Daydreams: Run, don't walk, to see "Ajax in Iraq"

Posted by Rick Chrisman

Everyone should see this play, which deftly distills the essence of war and makes its audience strive to fulfill its moral obligations.

This is a cheer for the Skidmore Theater Department. Leaving the JKB Theater after the performance, which has a superior cast, great production value and an excellent script by Ellen McLaughlin, I wished every Skidmore student could see it. What follows is not a "theater review," but a personal view.

In a blistering 90 minutes, "Ajax in Iraq" conveys the American experience of these seemingly endless wartime years. It tells a timeless story of war, its tragic ambiguities and its costs, without making political gestures or inducing guilt trips. Ten years of op-ed pieces, media punditry, statistical reports from Iraq and Afghanistan and dinner table conversations are concentrated into the single javelin thrust of poetry by this play.

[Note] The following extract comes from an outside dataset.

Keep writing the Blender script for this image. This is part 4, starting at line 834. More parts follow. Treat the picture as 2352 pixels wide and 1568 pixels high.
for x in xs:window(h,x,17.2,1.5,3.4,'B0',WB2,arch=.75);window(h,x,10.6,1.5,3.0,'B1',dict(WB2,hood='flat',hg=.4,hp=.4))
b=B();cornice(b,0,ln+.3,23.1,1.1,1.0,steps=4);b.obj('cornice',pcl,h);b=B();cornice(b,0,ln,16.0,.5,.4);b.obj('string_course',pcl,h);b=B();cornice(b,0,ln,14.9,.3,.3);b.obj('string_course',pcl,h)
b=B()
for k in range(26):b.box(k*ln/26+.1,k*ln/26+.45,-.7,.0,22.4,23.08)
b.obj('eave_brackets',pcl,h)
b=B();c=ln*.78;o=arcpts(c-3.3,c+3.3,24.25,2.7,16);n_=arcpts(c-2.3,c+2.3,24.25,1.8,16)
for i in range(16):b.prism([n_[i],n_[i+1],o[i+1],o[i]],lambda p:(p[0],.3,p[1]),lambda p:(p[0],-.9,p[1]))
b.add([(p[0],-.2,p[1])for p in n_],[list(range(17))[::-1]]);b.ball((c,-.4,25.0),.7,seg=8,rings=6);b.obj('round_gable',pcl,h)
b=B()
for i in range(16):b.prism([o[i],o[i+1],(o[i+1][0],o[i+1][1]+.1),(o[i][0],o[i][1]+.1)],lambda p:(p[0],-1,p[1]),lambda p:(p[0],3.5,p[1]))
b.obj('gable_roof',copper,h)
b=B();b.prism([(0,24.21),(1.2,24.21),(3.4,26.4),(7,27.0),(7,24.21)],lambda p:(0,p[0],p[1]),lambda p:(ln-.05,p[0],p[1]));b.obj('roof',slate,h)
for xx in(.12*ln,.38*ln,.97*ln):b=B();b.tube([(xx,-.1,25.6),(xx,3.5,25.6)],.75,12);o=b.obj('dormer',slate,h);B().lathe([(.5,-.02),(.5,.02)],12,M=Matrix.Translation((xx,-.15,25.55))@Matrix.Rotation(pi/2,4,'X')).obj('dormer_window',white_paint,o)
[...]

This piece prods us to reflect on what we think we are doing as a country. It provides a moment to take in the difference between the personal challenges of mortal combat and our self-interested projects at home. You could say Ellen McLaughlin holds the mirror up to our contradictions and evasions.

In so doing, the play elucidates the preciousness of life. Once you see this, you cannot but marvel at the miracle of every morning. Here we are, born where we are born, enduring our sufferings, tasting the edge of God's blade, each given the gift of living one specific life. We could hear the universe cry out at the waste that is war.

Of course, every war story is inherently an anti-war story. In this particular instance, the playwright interlaces the story of A.J., a female soldier under great duress in Iraq, with the story of Ajax, the Greek hero of the Trojan war who commits suicide after a mad fit in which he slaughters a herd of sheep believing them to be his Greek betrayers. These two cases, extreme as they are in outcome, are nevertheless emotionally representative of all combatants. War is abnormal, and calling the soldiers "heroes" is our way of normalizing it for our comfort. This play doesn't let us get away with that.

A play like "Ajax in Iraq" provides a kind of ritual moment to pay our respects to our soldiers -and all combatants. But it also prompts us to find a responsible life in wartime. I believe you will leave this play wanting to seek your own way to contribute to national life, when war is being waged abroad and domestic needs abound. Just taking a political position for or against our wars will not be enough for you anymore. Don't we want to count, to make a difference? Of course, so what domestic service might we perform?

Even apart from wartime, the same question must be asked: aren't our rights and privileges as citizens counter-balanced by certain obligations? The U.S. grew itself out of a wilderness, but we could lapse back into a moral wilderness (according to some, we already have) if we do not act upon our common interests in addition to our individual "pursuit of happiness." After you see "Ajax in Iraq," you will want a better reason for living.

I encourage you to not take any half-steps in this direction but to dedicate your college career to finding a service commitment that fulfills you, one which you might even make permanently and professionally. Maybe you will find a way to make a lot of money and dedicate it to a service project. Maybe you will, as Gandhi did, make service your religion. Whatever you do, go see "Ajax in Iraq."